Изабелла д'Эсте послала Цезарю Борджиа подарок — сто масок. Этот многозначительный дар лишь показал всю ее острую находчивость и остался в истории как справедливое определение Цезаря. Так же точно в одной из восточных историй рассказывается, что некий повелитель послал своему коварному соседу в подарок рыбу со словами: «Для вас выудил». Этим было показано знание хитроумных замыслов.
«Посмотрим, посмотрим», — говорит желающий оттянуть какое-то решение.
«Ладно, ладно», — замечает желающий переменить тему разговора. И никакого лада нет в этом желании укрыться, избежать, лишь бы отложить. Люди даже изобрели утешение себе: «Что отложено — не потеряно». Но обычно отложенное именно уже потеряно. И сколько полезного, своевременно нужного было отложено ради каких-то совершенно неуместных соображений.
Чтобы не отложить и не испортить тем чего-то, тоже нужно иметь сердечную искру. Приходилось слышать, что, когда мудрый правитель узнавал нечто неотложное, полезное, он сознавался, что как бы трепет по спинному хребту пробегал и как бы волосы шевелились; конечно, не от ужаса, но от трепета правильного чувствования. Значит, уже само сердце стучалось и напоминало, что ни мгновения не должно быть упущено.
Обиход в жизни больше всего располагает к откладыванию и упущению. Столько маленьких рутинных обстоятельств возникают, что всякое новое творчество уже начинает казаться отвлеченным и заоблачным. Чем же превозмочь тяготу обстоятельств? Искры и пламень сердца покажут, где истинный путь.

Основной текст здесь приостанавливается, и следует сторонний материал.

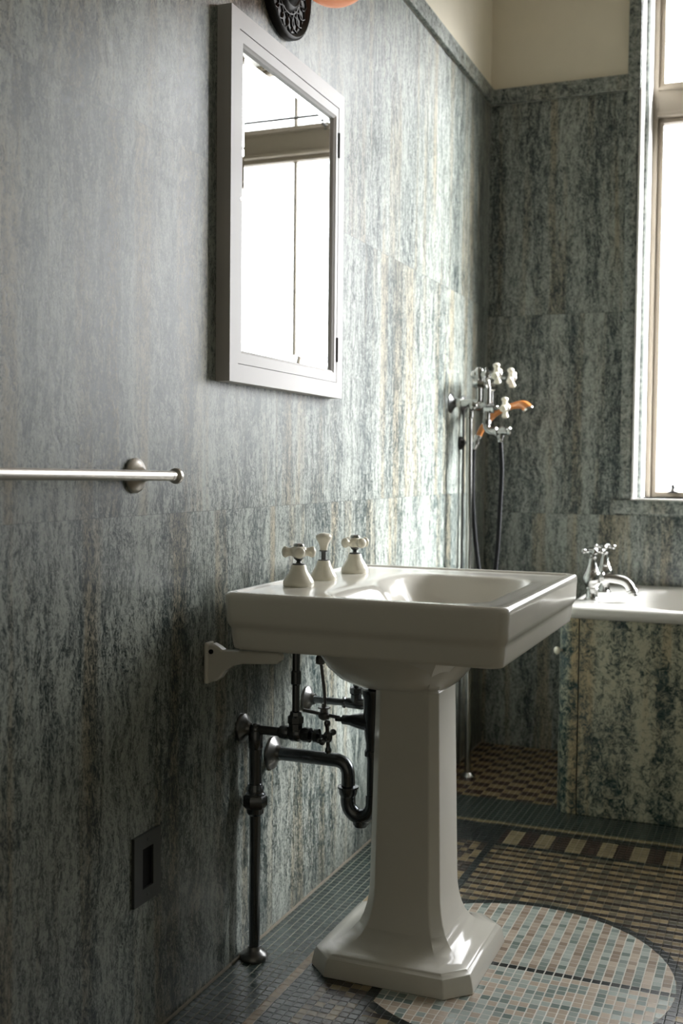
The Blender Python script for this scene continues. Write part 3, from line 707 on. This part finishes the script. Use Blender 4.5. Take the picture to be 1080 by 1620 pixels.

Византийские императоры носили на шее особую регалию — ладанку с зашитою в нее землею. Называлась она «акакия» и символизовала принятие на себя земной тяготы. В этом обычае, вероятно, отозвалось нечто очень древнее, которое мелькнуло своеобразно и в мифе об Антее, и в других сказаниях разных народов. Но тягота земная, должна ли она быть подавляющей или же возложение ее есть как утверждающее основание?